Sledge never romanticizes war. The only good was the friendship and interdependency men developed, but he doesn’t romanticize that either.

China Road: A Journey into the Future of a Rising Power by Rob Gifford


Rob Gifford has a degree in Asian Studies and speaks Chinese. He lived in China for years, most recently as NPR Asian correspondent. When he was planning to leave China to work for a London-based post with NPR, he decided to take a road trip along the main highway going West from Shanghai to Kazakhstan—highway 312—and to write a book based on his experiences.

Like most memoirs of the road, Gifford’s book meanders from the road to broader experiences with China and the Chinese people. He takes the “old road” as the truckers do, the latter to avoid high tolls on China’s newest highways while Gifford wants to talk to as many Chinese people in as many places and situations as possible. He visits with truckers, taxi drivers, farmers, factory workers—people he meets in cafes and on the street. One conversation, on a bus, with a doctor who performed forced abortion, was especially interesting. The woman felt she was being patriotic to force abortions and even destroy late term fetuses born alive. She had no doubts.

Gifford also talks about the lack of firm morality in China today. He says for years the Chinese have lived by Marxist/Maoist standards and as that erodes, nothing has yet taken its place—and most Chinese have no strong religious affiliation. The result is capitalism unbound, at least among the urban and relatively educated. I find that analysis disturbing, with its assumption that it’s religion that keeps societies moral…. Must think about that. But clearly there’s been a loosening of the moral standards associated with Chinese Communism—though not in all cases. Gifford attributes the recent scandals with tainted food supplies to that rampant capitalism. Would like to hear his opinion on the recent move of the Chinese government to take partial responsibility for the tainted milk scandal.

Toward the end of his journey he travels the northern route of the old Silk Road, pretty much the same route as Peter Fleming described in News from Tartary in the 1930s. He also covers the territory of Peter Hopkirk’s book, Foreign Devils on the Silk Road, which deals with the Westerns explorers and archeologists who discovered (and then appropriated) ancient manuscripts and artifacts preserved in caves near Dunwang in what used to be called Chinese Turkestan and is now Xinjiang Uyghur Autonomous Region.

Wednesday, October 08, 2008

After Dark by Haruki Murakami


I found this one really compelling--I find Murakami generally fascinating.

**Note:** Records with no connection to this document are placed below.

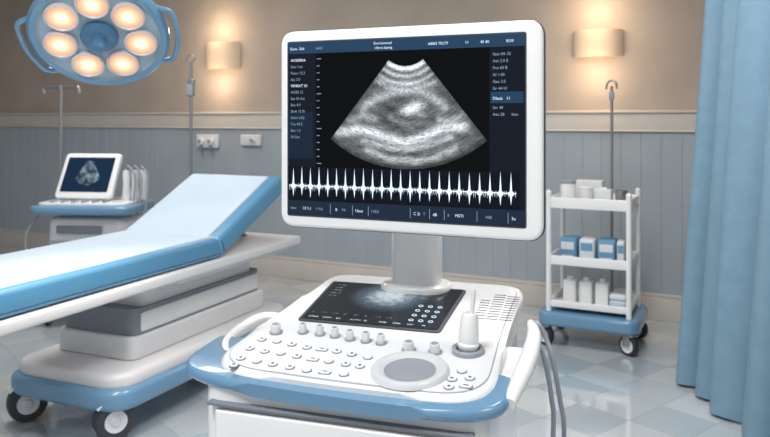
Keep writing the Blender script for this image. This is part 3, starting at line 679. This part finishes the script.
for i,s_ in enumerate(('Sass 0A 32','Aet 2.0 E','Fne 60 B','AI 1.00','Gae 3.0','Sir 44 01')):
    T(s_,.878,.89-.036*i,.0086,txt)
T('Dbuis   11',.878,.658,.0088); T('Ser 40',.878,.61,.0083,txt); T('Aee 2B',.878,.575,.0083,txt); T('Isee',.95,.575,.0083,txt)
b.done('measurement_list',MM,mon,smooth=False); b=B()
for i,(u,s_) in enumerate(((.012,'Iseu'),(.07,'UI 1.1'),(.13,'= Pai'),(.22,'R'),(.25,'Mi'),(.31,'Ueus'),(.38,'f 0DI'),(.56,'C 2i'),(.60,'T'),(.64,'dB'),(.70,'II'),(.73,'MSTI'),(.85,'HBI'),(.95,'Su'))):
    if i==7: b.done('toolbar_text',MM,mon,smooth=False); b=B()
    T(s_,u,.034,.0088,txtw if i%2 else txt)
b.done('toolbar_text',MM,mon,smooth=False); b=B()
for u in (.2,.3,.37,.55,.63,.69,.82,.94): rc(u-.004,.015,u-.002,.07,txt,.0018)
b.done('toolbar_dividers',MM,mon,smooth=False)

# ---------------------------------------------------------------- lights
panel=mat('fill_panel_glow',(240,244,250),.5,noise=0,emis=3.5,ecol=(245,247,252))  # glowing face of the added fill panels
def add_fill_panel(x,y,e,size,col,yaw=RYAW):  # unseen panels with area lamps, added at ceiling height to light the room
    M=frame(x,y,HT-.03,yaw)
    r=root('added_fill_panel',M,'square fill panel added overhead out of view','fill light')
    b=B(); b.box((0,0,.015),(size+.08,size+.08,.03),white2,.006); b.done('fill_panel_frame',M,r)
    b=B(); b.box((0,0,-.002),(size,size,.006),panel); b.done('fill_emitter',M,r)
    li=bpy.data.lights.new('fill_light','AREA'); li.shape='SQUARE'; li.size=size; li.energy=e; li.color=col
    o=bpy.data.objects.new('fill_light',li); scene.collection.objects.link(o); o.parent=r; o.matrix_parent_inverse=W[r.name].inverted(); o.matrix_basis=M@Matrix.Translation((0,0,-.02))
add_fill_panel(-.9,.4,53,.8,(.98,.99,1))
add_fill_panel(.75,2.6,42,.7,(1,.99,.97))
add_fill_panel(-1.9,4.2,38,1.0,(1,.97,.94))
add_fill_panel(1.2,.2,14,.8,(1,.98,.95))
w=bpy.data.worlds.new('World'); scene.world=w; w.use_nodes=True; w.node_tree.nodes['Background'].inputs[0].default_value=(.92,.95,1,1); w.node_tree.nodes['Background'].inputs[1].default_value=.54
# ---------------------------------------------------------------- camera
cd_=bpy.data.cameras.new('camera'); cam=bpy.data.objects.new('camera',cd_); scene.collection.objects.link(cam)
cam.location=(0,0,CH); cam.rotation_euler=(math.radians(90),0,0)
cd_.sensor_width=36; cd_.lens=F*36/770; cd_.shift_y=-(218.5-HY)/770
cd_.dof.use_dof=True; cd_.dof.focus_distance=1.55; cd_.dof.aperture_fstop=7.0
cd_.clip_start=.02
scene.camera=cam
scene.view_settings.view_transform='Standard'
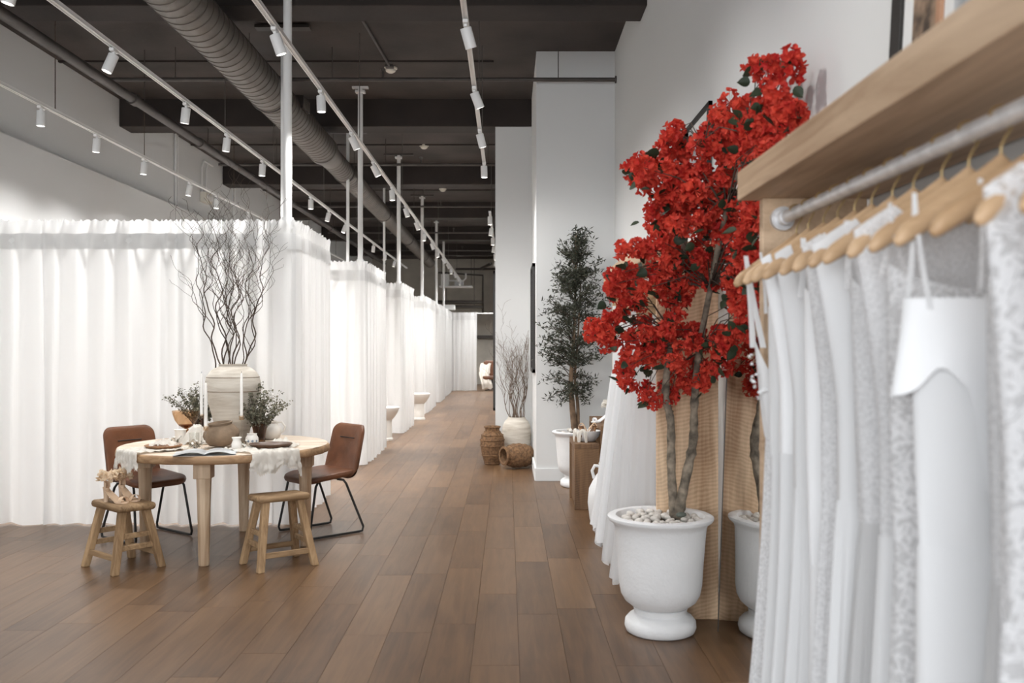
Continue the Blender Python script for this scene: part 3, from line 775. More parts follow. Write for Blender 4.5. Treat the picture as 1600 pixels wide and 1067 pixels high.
# heels: foot bed, heel, straps and tulle ruffle
def heel_shoe(label, loc, rz, group, m1='peach', m2='tulle_peach'):
    t = thing('high_heel', label, 'shoe', loc, rz, group)
    def bed(x):     # x along the foot: 0 heel ... .2 toe
        k = x / .2
        return .092 * (1 - min(1, k / .68)) ** 1.35 * (1 + .25 * k) + .010
    def half(x):
        k = x / .2
        return .018 + .014 * sin(pi * min(1, k * .95)) + (.006 if .55 < k < .95 else 0) - (.012 * max(0, (k - .9) / .1))
    n = 22; vs = []; fs = []
    for i in range(n + 1):
        x = .2 * i / n; h_ = half(x); z = bed(x)
        for dz, s_ in ((0, 1), (0, -1), (-.008, -1), (-.008, 1)): vs.append((x, s_ * h_, z + dz))
    for i in range(n):
        for q in range(4):
            fs.append((i * 4 + q, i * 4 + (q + 1) % 4, (i + 1) * 4 + (q + 1) % 4, (i + 1) * 4 + q))
    fs += [(0, 1, 2, 3), tuple(n * 4 + q for q in (3, 2, 1, 0))]
    MB().add(vs, fs).obj('sole', M[m1], t, angle=60)
    MB().lathe([(.017, 0), (.017, .03), (.019, .07), (.022, .098)], 12, Matrix.Translation((.014, 0, 0))).obj('heel', M[m1], t)
    def counter(u, v):
        a = R(-105 + 210 * u); return (.024 - .026 * cos(a), .021 * sin(a) * (1 - .1 * v), .098 + .052 * v - .02 * abs(u - .5) * 2 * v)
    MB().grid(counter, 14, 4).obj('heel_counter', M[m1], t)
    def toe(u, v):
        a = pi * u; x = .148 + .026 * v; return (x + .004 * sin(a), .035 * cos(a), bed(x) + .036 * sin(a))
    MB().grid(toe, 14, 4).obj('toe_strap', M[m1], t)
    MB().tube([(.022 + .03 * cos(a), .03 * sin(a), .155) for a in [2 * pi * k / 20 for k in range(20)]], .004, 6, closed=True).obj('ankle_strap', M[m1], t)
    rr = random.Random(int(rz * 100)); mb = MB()
    for k in range(38):
        a = rr.uniform(0, 2 * pi); c = Vector((.022 + .036 * cos(a), .036 * sin(a), .165 + rr.uniform(-.02, .03)))
        rot = Matrix.Translation(c) @ Matrix.Rotation(a, 4, 'Z') @ Matrix.Rotation(rr.uniform(.2, 1.4), 4, 'Y') @ Matrix.Rotation(rr.uniform(0, 6), 4, 'Z')
        ph = rr.uniform(0, 6); sz = rr.uniform(.024, .042)
        mb.grid(lambda u, v: (v * sz * cos(2.4 * (u - .5)), v * sz * sin(2.4 * (u - .5)), .008 * v * sin(u * 13 + ph) + .012 * v * v), 8, 3, rot)
    mb.obj('tulle_ruffle', M[m2], t, angle=180)
    return t
heel_shoe('peach high heel with a tulle ankle ruffle, nearer one on the left stool', (-2.70, 6.22, .445), R(-22), 'peach heels on the left stool')
heel_shoe('peach high heel with a tulle ankle ruffle, farther one on the left stool', (-2.64, 6.33, .445), R(-34), 'peach heels on the left stool')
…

His odd slant on contemporary culture--both Japanese and American, or maybe really world culture--is fascinating, unsettling and strangely satisfying.

It begins with an encounter in Denny’s (Murakami is fascinated with American pop culture) between two college students, a girl who’s quietly reading in order to avoid going home and a guy who’s off to practice with the band where he plans trombone—in a old warehouse they can use only at night. They begin talking about chicken salad—his favorite at Denny’s. She’s skeptical—chickens are abused and full of hormones; he’s surprised at her health concerns since she’s smoking. These two—Mari and Takahashi--are the focus of the narrator’s commentary at different times during the night, basically between midnight and dawn in Tokyo.

We learn that Mari is studying Chinese, has a scholarship to study in China, and that her beautiful sister—with whom she’s been compared unfavorably all her life—has been sleeping for weeks, apparently healthy but avoiding the world. Takahashi loves music, but has decided to concentrate seriously on his law studies so that he can get a pretty good job at a pretty good company and live in a pretty good house with a pretty good family in a—well you get the idea. They encounter each other and talk several times during the night, getting to know one another and relating to each other with increasing authenticity.

In the meantime we encounter a Chinese prostitute who’s been raped and beaten in the Alphaville “love hotel”, and the seemingly respectable computer expert (who lives in a pretty good neighborhood with a pretty good family) who’s responsible, and we meet those who work at Alphaville at night.

It’s a simple story really—increasingly real people navigating an increasingly unreal world.